Lee states that at Goldman Sachs, the human resources department, which fosters the recruitment, training, development, performance management and career advancement of its employees, is referred to as “human capital management.” Likewise, as business leaders develop strategies to incorporate generative AI into their businesses, they will need to develop “machine capital management.”

The companies that are most successful in incorporating generative AI into their businesses should consider these five variables:

Selection: Just like when businesses recruit the best talent to address their opportunities and challenges, they will also need to recruit the best AI models and frameworks to meet their needs.

“Criteria such as diversity, skills alignment or specific experience will be important in model selection, just as they are in our efforts to recruit talented individuals who are looking to make an impact working in close collaboration with their team,” writes Lee.

Development: When businesses invest in the training, development and up-skilling of its employees, those workers are then elevated and your competitiveness as a company improves. Likewise, AI must be trained and developed as well as “systematize[d]...to elevate the ‘skill base’ of these models,” according to Lee.

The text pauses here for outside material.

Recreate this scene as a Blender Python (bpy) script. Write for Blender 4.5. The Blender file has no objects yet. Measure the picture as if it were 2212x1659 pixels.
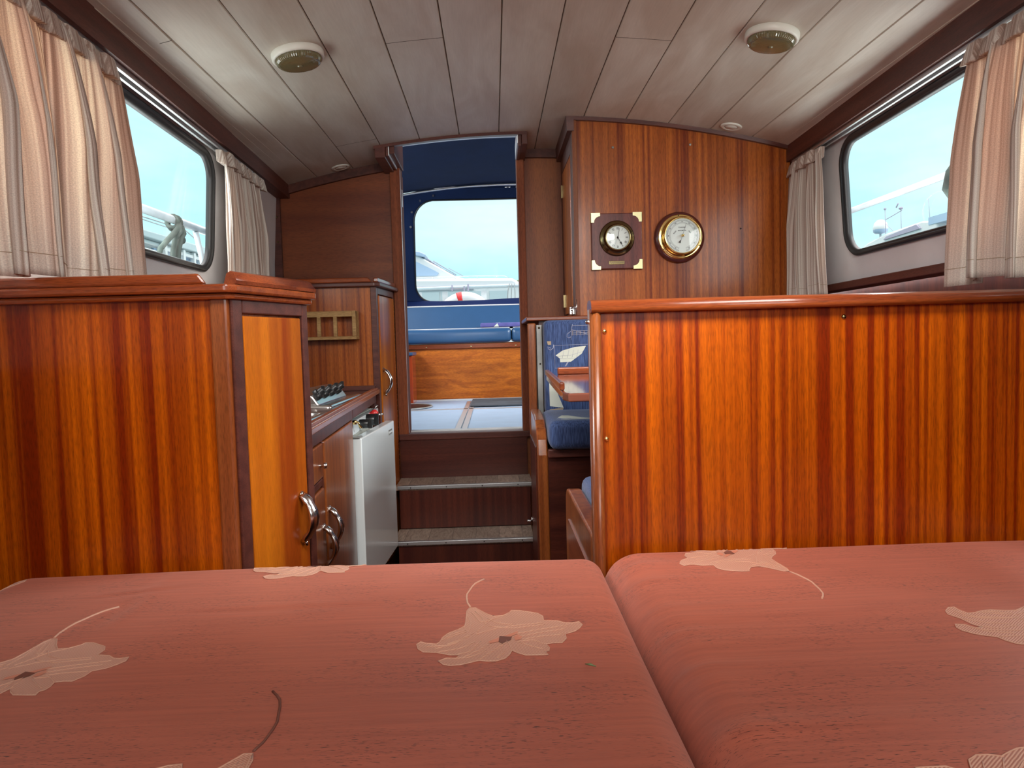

“While people will remain central to this constant calibration of AI platforms, one can even imagine a well-trained AI system imparting its capabilities on a newer, not-yet-specialized AI system in a way that would more closely resemble human mentorship than the ‘software updates’ of years past,” he writes.

Culture: Companies will need to consider how generative AI fits into their company culture and how they reflect the culture, including rules that govern how AI systems are used, how those systems make decisions, what controls are put in place and how employees interact with the systems over time.

Performance management: “Businesses seek continuous improvement by investing in and elevating the performance of their people. As people gain experience and new skills, their value to their organization grows. Unlike many other technologies that become quickly outdated, these AI models also offer the potential to grow in value as they learn and incorporate more of our institutional wisdom and experience,” writes Lee.

Governance, compliance and risk management: Although AI can be a huge asset to a business, they carry risks, including bias, error and misuse. There should be consistent monitoring and oversight in order to correct these errors, especially for businesses that operate in heavily regulated environments, such as the healthcare and finance industries.

Lee points to one overarching theme that unites all five of these variables, which is the acknowledgment that the role of engineers will change in ways that are both subtle and profound.

Lee says that as these technologies continue to integrate into businesses, organizations should seriously consider how they approach “machine capital management.”

“Moreover, this alignment across the concepts of human and machine capital management may represent an opportunity for us to cooperate and collaborate with machines—creating a common ‘experience’ that better integrates the awesome power of new technologies and the enduring edge created by talented people.”